Personally, I like the collective credit. I refuse to consider Wu Tang Clan ‘old school’, but let’s call it ‘Classic Hip-Hop’. It gives it that feel. And it makes it seem like all these other dudes in the video had something to do with the song when it’s almost entirely a solo for A$AP Nast. (Altho one of those dudes must be the producer of the song, Ty Beats.) The whole One Guy Against The Whole Damn World thing never appealed to me too much and that pretty much dominates now. This group (or their management) seems keenly aware of this and has taken the Wu Tang route in reverse, introducing solo rappers A$AP Rocky and Ferg first (which I’ve been vaguely aware of) and now you’re getting more of the whole group. And altho I haven’t heard any of that stuff which has this explicitly retro-sounding backdrop, the rapping itself is the classic East Coast skill-based wordplay that is supposedly dead. Just makes me dumb I guess. Or lazy, really. I’ve gotten like old dudes who won’t stop talking about the Stones and Zeppelin like there’s not any good rock bands like that anymore and there are, they just don’t play stadiums anymore and there’s not a billboard for them on every corner. You’ve got to look.
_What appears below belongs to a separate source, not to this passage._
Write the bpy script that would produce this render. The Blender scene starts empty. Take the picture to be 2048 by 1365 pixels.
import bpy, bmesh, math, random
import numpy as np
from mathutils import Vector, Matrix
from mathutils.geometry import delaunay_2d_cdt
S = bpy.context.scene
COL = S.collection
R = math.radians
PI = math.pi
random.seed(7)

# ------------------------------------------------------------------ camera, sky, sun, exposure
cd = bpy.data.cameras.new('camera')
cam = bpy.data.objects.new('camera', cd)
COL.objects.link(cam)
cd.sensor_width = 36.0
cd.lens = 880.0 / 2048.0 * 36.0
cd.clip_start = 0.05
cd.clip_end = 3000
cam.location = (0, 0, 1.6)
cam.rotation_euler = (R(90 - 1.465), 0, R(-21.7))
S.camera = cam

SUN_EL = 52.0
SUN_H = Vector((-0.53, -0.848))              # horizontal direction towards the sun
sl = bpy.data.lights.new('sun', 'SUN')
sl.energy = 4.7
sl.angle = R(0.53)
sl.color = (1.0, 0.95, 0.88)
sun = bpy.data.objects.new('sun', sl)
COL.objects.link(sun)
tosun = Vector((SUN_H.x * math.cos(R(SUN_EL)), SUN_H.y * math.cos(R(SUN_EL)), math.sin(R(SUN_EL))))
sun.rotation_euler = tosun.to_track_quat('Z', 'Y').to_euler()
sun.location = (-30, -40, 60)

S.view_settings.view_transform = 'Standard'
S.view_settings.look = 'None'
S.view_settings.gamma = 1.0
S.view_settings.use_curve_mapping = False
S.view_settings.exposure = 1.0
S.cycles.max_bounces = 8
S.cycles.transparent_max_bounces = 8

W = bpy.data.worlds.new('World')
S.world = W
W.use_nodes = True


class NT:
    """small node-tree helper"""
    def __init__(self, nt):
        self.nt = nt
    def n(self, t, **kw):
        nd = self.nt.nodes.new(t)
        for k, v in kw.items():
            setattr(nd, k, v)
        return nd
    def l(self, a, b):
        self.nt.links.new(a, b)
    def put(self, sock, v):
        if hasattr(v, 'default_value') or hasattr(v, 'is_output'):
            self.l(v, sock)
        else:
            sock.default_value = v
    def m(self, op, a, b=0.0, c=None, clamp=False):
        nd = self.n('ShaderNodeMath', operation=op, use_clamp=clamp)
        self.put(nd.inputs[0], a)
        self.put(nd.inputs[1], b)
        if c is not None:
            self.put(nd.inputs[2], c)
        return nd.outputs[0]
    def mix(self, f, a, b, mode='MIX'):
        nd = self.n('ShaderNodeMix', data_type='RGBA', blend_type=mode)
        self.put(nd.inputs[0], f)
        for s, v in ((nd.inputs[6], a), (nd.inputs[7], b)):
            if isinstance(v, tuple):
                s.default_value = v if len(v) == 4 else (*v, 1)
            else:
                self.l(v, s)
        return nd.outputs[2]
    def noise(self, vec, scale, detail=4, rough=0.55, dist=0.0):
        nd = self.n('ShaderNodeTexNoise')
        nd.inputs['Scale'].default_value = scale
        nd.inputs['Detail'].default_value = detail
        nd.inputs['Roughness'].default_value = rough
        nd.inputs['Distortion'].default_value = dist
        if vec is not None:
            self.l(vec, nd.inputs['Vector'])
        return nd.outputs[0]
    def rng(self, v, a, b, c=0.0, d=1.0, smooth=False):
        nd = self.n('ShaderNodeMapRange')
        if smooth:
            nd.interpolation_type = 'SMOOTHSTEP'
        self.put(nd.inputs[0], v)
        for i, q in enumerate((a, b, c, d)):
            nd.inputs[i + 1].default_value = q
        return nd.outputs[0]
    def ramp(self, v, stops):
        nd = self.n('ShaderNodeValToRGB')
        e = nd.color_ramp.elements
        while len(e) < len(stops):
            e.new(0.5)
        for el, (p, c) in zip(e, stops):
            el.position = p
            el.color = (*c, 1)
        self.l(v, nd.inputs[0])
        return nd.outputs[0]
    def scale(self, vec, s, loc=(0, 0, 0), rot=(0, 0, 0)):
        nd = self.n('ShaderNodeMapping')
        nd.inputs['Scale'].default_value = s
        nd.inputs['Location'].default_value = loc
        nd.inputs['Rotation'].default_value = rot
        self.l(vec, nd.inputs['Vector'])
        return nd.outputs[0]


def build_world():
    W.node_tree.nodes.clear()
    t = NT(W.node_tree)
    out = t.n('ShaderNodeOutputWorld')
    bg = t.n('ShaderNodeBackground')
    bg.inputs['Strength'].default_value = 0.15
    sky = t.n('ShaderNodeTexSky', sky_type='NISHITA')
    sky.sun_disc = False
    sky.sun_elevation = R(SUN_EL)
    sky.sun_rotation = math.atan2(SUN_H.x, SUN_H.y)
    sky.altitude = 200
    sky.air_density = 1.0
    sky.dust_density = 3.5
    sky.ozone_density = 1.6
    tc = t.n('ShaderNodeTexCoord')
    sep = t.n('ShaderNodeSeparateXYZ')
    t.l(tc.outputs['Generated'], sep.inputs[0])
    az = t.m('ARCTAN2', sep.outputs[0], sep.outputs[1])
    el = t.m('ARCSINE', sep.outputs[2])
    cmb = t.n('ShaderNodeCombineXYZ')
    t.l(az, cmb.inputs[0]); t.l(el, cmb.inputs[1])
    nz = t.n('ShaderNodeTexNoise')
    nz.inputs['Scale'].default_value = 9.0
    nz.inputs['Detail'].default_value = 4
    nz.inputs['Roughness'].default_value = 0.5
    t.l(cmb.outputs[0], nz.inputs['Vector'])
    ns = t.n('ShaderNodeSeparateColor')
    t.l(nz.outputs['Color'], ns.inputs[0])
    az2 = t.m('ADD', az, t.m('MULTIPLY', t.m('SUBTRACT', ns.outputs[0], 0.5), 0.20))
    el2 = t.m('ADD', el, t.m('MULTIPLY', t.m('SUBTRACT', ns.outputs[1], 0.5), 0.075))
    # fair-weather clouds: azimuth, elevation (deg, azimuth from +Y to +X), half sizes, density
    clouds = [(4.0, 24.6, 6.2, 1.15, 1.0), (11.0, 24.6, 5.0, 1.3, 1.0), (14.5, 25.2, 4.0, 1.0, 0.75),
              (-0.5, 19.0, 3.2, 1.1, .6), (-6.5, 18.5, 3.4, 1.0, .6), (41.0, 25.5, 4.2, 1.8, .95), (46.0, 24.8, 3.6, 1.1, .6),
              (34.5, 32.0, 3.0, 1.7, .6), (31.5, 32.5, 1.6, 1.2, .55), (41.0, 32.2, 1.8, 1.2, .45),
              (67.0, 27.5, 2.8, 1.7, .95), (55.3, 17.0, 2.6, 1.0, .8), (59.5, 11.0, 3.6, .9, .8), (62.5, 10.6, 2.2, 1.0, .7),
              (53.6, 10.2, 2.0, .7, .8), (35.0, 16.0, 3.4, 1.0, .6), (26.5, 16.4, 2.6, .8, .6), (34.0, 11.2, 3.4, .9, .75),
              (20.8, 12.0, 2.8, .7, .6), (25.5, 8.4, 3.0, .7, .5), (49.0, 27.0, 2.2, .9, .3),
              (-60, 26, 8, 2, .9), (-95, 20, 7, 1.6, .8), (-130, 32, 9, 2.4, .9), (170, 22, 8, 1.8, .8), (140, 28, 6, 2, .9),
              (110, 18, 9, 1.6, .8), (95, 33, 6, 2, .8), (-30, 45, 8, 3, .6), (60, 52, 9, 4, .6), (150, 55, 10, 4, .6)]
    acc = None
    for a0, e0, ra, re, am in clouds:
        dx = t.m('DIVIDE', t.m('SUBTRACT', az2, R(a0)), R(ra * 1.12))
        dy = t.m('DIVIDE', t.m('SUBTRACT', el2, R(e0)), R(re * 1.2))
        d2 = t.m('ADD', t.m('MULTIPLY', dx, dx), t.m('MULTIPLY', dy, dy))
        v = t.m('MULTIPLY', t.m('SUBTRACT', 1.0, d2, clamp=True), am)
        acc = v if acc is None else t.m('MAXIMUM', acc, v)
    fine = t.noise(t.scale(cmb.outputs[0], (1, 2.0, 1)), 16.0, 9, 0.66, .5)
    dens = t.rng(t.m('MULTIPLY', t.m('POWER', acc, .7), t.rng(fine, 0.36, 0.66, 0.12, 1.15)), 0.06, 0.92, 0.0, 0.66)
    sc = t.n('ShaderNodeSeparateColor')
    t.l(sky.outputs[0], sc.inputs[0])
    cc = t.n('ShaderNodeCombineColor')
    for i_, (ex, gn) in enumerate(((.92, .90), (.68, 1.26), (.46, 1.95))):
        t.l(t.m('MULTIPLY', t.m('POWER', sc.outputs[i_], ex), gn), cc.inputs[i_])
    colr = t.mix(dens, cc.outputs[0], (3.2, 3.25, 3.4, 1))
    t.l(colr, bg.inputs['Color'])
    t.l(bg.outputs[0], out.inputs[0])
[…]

The song borrows its hook from Nice & Smooth’s Hip Hop Junkies. Which is interesting; it’s self-consciously referencing the 90s overall and through the magic of passage of time, stuff with a Bobby Brown-type chorus occupies the same mental space as the grimyness of years-later Wu Tang simply because it was the same decade. It’s just interesting how that happens.

So I guess they got me is what I’m saying. I’m going to have to pay attention to this stuff again.